8/10
Dolph Doles Out Death One Man At A Time!
25 November 2009
Warning: Spoilers
"Universal Soldier" tough guy Dolph Lundgren has written, starred in, and directed a hard-as-nail but hackneyed revenge melodrama that he cobbled together from such past hits as "Billy Jack," "High Plains Drifter," and "Pale Rider." Clocking in at a lean, mean 93 minutes, Dolph has all the clichés covered. If you like your revenge movies predictable as blood gushing from a belly wound where the bad guys get their heads blasted off, this is the ticket! There are no surprises in "The Missionary Man," but Dolph lets the formula smolder like a steer being cooked on a spit so you can savor the wicked villainy of the white underworld who believe that they are indestructible. Some of the acting by the homegrown Texas cast is amateurish, but you'll forget these quibbles when our rugged, enigmatic hero goes into a kill mode for a catharsis of a showdown.
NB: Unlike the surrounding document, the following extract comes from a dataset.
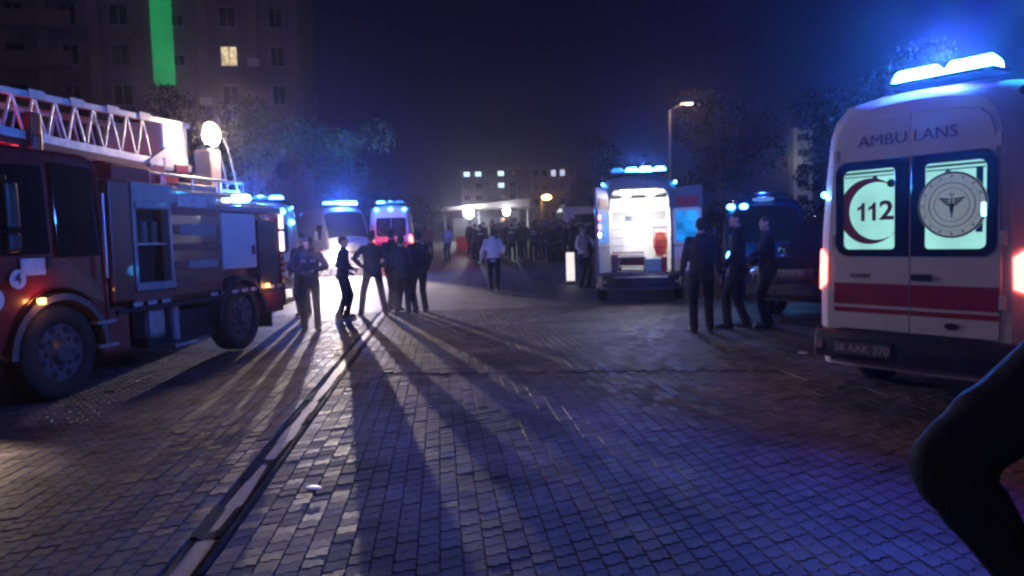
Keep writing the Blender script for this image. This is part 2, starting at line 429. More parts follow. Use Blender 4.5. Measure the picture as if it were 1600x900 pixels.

Ryder (Dolph Lundgren) cruises into a small Texas town terrorized by white criminals to pay his last respects to a fallen comrade who died under mysterious circumstances. It doesn't take tall, dark, silent Dolph in sunglasses to make an impression. He wears glasses, reads the Bible, and likes to do shots of tequila. The bad guys line up to take it like guys and do they ever more get taken. Jarfe (John Enos III) is the leader of a notorious motorcycle gang and he and his army are summoned to silence Ryder. There is something almost supernatural about the way our quietly spoken champion navigates the dangers. Essentially, it all boils down to an Indian reservation trying to build a casino and the local thugs trying to get in on the action. When they cannot convince one Indian to back down, they kill him and make it appear to be a drowning death. August Schellenberg is good as an older Indian named White Deer.

The last 30 minutes is a solid smack-down that makes the previous 103 minutes of build up tolerable. No, "The Missionary Man" isn't high art, but there is an art to taking something this familiar and making it work for the zillionth time. Bravo, Dolph!